Kamala Harris dagegen ist das Gesicht einer Partei, die auf keine Gefühle bei einer potenziellen Wählerschaft zurückgreifen konnte. Abtreibung als Teil medizinischer Grundversorgung und der Erhalt der Demokratie, die beiden wichtigsten Anliegen für Harris-Wählende, sind Kopfthemen. Wer nicht selbst aus einer Diktatur geflohen ist oder noch nie jemanden durch eine Schwangerschaft, die nicht beendet werden konnte oder durfte, verloren hat, empfindet nicht die gleiche Betroffenheit wie jemand, der sich vom Feminismus gedemütigt oder von der »Unanständigkeit« von Frauen, die Abtreibungen brauchen, abgestoßen fühlt. Der Wunsch nach Rache trifft da auf Politikwissenschaft (abgehobenes Oberschichtenthema!), Ekel auf feministisches Bewusstsein (abgehobenes Oberschichtenthema!). Das ist nicht das Gleiche.

Dass Demokraten sich auf »vernünftigen« Wahlkampf beschränken, ist natürlich richtig und Teil ihres eigenen Anstands. Sie weigern sich, in den populistischen Niederungen eines Donald Trump nach Stimmen zu fischen. Sie sind eben keine manipulativen Seelenfänger, sondern versuchen, Menschen mit Argumenten und Aufklärung zu überzeugen. Das ist alles richtig. Aber es ist auch die Tragik westlicher Demokratien: Demokratische Parteien halten sich an Regeln, faschistische nicht.

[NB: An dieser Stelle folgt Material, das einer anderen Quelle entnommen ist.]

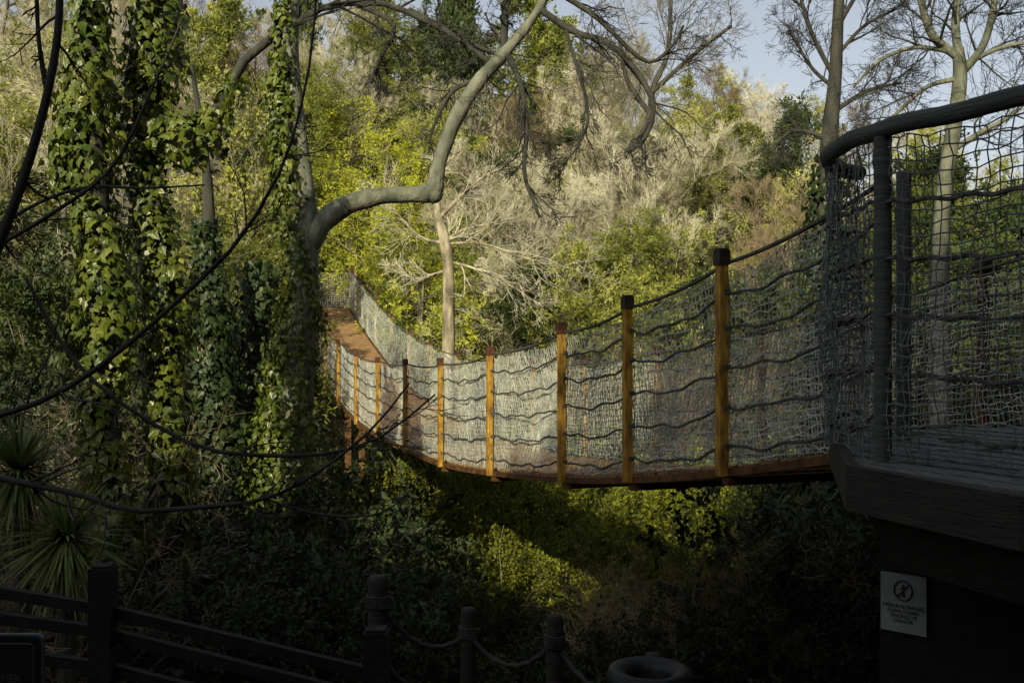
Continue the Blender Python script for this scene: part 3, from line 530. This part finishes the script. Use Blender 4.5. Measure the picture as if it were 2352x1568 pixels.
def rrect(w,h,r,n=6):
    o=[]
    for cx_,cy_,a0 in ((w-r,h-r,0),(-w+r,h-r,90),(-w+r,-h+r,180),(w-r,-h+r,270)):
        for i in range(n+1): a=R(a0+90*i/n);o.append((cx_+r*math.cos(a),cy_+r*math.sin(a)))
    return o
def plate(m,pts,y0,y1):
    n=len(pts);v=[(x,y0,z) for x,z in pts]+[(x,y1,z) for x,z in pts];m.add(v,[np.array([[i,(i+1)%n,n+(i+1)%n,n+i] for i in range(n)]),np.array([list(range(n))]),np.array([list(range(n,2*n))[::-1]])])
m=MB();plate(m,rrect(.094,.165,.02),0,.02);m.obj('board','trim',bs)
m=MB();plate(m,rrect(.088,.159,.016),-.004,0.001);m.obj('face','black',bs)
r_=rrect(.068,.137,.014);r_.append(r_[0]);m=MB();m.tubes([(x,-.0055,z) for x,z in r_],[.0018]*len(r_),4);m.obj('border_line','trim',bs)
text('EMEK',.034,bs,'trim',(-.012,-.006,.016),(R(90),0,0))
m=MB();m.box(-.02,.02,.02,.05,-1.6,-.1);m.obj('stake','darkwood',bs)
# ---------------- fences
wf=thing('wooden_fence','dark timber fence sloping down across the bottom left','fence');Y=4.5
for px,pt,w in ((237,1302,25),(865,1447,28)):
    x,y,z=at(px,pt,Y);w=w/FP*Y;m=MB();m.box(x-w,x+w,y-w,y+w,-3.1,z);m.prism([(x-w*.8,y-w*.8),(x+w*.8,y-w*.8),(x+w*.8,y+w*.8),(x-w*.8,y+w*.8)],z,z+.012);m.obj('post','darkwood',wf)
for a,b in (((-150,1335),(237,1398)),((237,1398),(865,1548)),((-150,1398),(237,1450)),((237,1450),(865,1608)),((-150,1480),(237,1530)),((237,1530),(865,1690))):
    A=np.array(at(*a,Y+.03));B=np.array(at(*b,Y+.03));m=MB();m.add([A+[0,d,h] for d,h in ((-.02,-.025),(.02,-.025),(.02,.025),(-.02,.025))]+[B+[0,d,h] for d,h in ((-.02,-.025),(.02,-.025),(.02,.025),(-.02,.025))],np.array([(0,1,2,3),(7,6,5,4),(0,4,5,1),(1,5,6,2),(2,6,7,3),(3,7,4,0)]));m.obj('rail','darkwood',wf)
rf=thing('rope_fence','low fence of round dark posts joined by sagging ropes at bottom centre','fence')
tops=[(868,1322,23,5.6),(1076,1396,18,5.8),(1274,1412,20,5.4),(1500,1500,20,5.0)]
for px,py,w,Y in tops:
    x,y,z=at(px,py,Y);w=w/FP*Y;m=MB();m.tubes([[x,y,-3.6],[x,y,z-.02],[x,y,z]],[w,w,w*.85],14,True);po=m.obj('post','fascia',rf,True)
    m=MB();a=np.linspace(0,6.283*5,90);m.tubes(np.stack([x+w*1.1*np.cos(a),y+w*1.1*np.sin(a),z-.1-.07*a/31.4],1),np.full(90,.009),5);m.obj('rope_binding','darktwig',po)
for (a,b) in zip(tops,tops[1:]):
    for dz in (.14,.42):
        A=np.array(at(a[0],a[1],a[3]))-[0,0,dz];B=np.array(at(b[0],b[1],b[3]))-[0,0,dz];u=np.linspace(0,1,40)[:,None];P=A+(B-A)*u;P[:,2]-=(.16*4*u*(1-u))[:,0]
        ph=np.linspace(0,50,40);m=MB();m.tubes(P+np.stack([0*ph,.004*np.cos(ph),.004*np.sin(ph)],1),np.full(40,.014),7);m.obj('rope','darktwig',rf,True)
x,y,z=at(1492,1532,4.6);tb=thing('litter_bin','round dark litter bin with a rimmed opening at the bottom edge','bin',(x,y,-2.75))
h=z+2.75
def lathe(pr,n=36):
    a=np.arange(n)*2*np.pi/n;V=np.array([[(r*np.cos(t),r*np.sin(t),zz) for t in a] for r,zz in pr]);k=len(pr);i=np.arange(k*n).reshape(k,n)
    return V.reshape(-1,3),np.stack([i[:-1],np.roll(i[:-1],-1,1),np.roll(i[1:],-1,1),i[1:]],-1).reshape(-1,4)
m=MB();m.add(*lathe([(.15,0),(.17,.03),(.175,h-.12),(.172,h-.06)]));m.obj('body','metal',tb,True)
m=MB();m.add(*lathe([(.172,h-.08),(.195,h-.075),(.2,h-.04),(.185,h-.005),(.16,h),(.11,h-.02),(.10,h-.05),(.10,h-.3)]));m.obj('lid','metal',tb,True)
# ---------------- camera, light, sky
cam=bpy.data.cameras.new('camera');co=bpy.data.objects.new('camera',cam);C.objects.link(co);co.location=(0,0,0);co.rotation_euler=(R(90),0,0)
cam.sensor_width=36;cam.lens=36*FP/2352;cam.clip_end=2000;cam.clip_start=.05;sc.camera=co
sd=Vector((l[0]*math.cos(R(EL)),l[1]*math.cos(R(EL)),-math.sin(R(EL))))
su=bpy.data.lights.new('sun','SUN');su.energy=5;su.angle=R(.6);su.color=(1,.90,.60);so=bpy.data.objects.new('sun',su);C.objects.link(so);so.rotation_euler=sd.to_track_quat('-Z','Y').to_euler()
w=bpy.data.worlds.new('World');sc.world=w;w.use_nodes=True;nt=w.node_tree;sk=nt.nodes.new('ShaderNodeTexSky');sk.sky_type='NISHITA';sk.sun_disc=False
sk.sun_elevation=R(EL);sk.sun_rotation=math.atan2(-l[0],-l[1]);sk.dust_density=3
hs=nt.nodes.new('ShaderNodeHueSaturation');hs.inputs['Saturation'].default_value=.45
nt.links.new(sk.outputs[0],hs.inputs['Color']);bg=nt.nodes['Background'];nt.links.new(hs.outputs[0],bg.inputs[0]);bg.inputs[1].default_value=.14
sc.view_settings.view_transform='Standard'
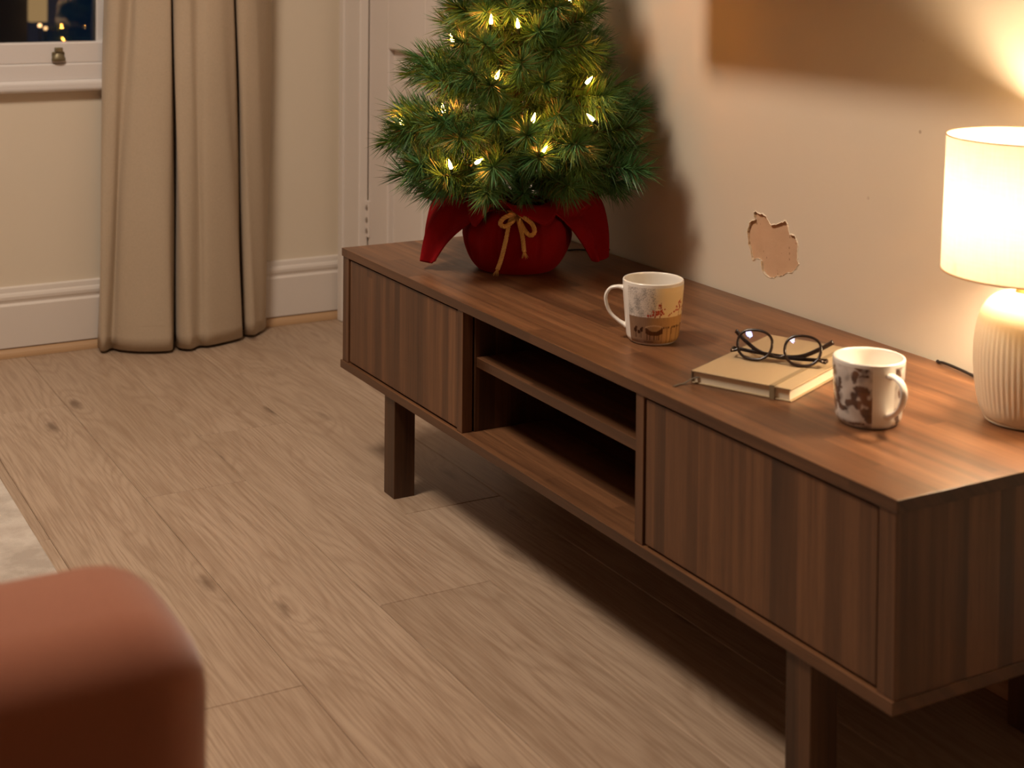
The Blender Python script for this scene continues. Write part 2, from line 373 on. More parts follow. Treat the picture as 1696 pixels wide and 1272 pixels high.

Alles, was die Demokratische Partei hatte, war die Möglichkeit, schlimme Ereignisse in der Zukunft zu sehen und andere davor zu warnen. Dass Frauen sterben könnten, dass alles noch schlimmer kommt, dass Trump eine Diktatur installieren und freie Wahlen abschaffen wird, wenn er noch einmal an die Macht kommt. Stichwort Project 2025. Aber man hat die Warnungen nicht gefühlt und ihnen nicht geglaubt.

Und deshalb ist Donald Trump jetzt der alte und neue Präsident und nicht Kassandra Harris. Verzeihung. Kamala.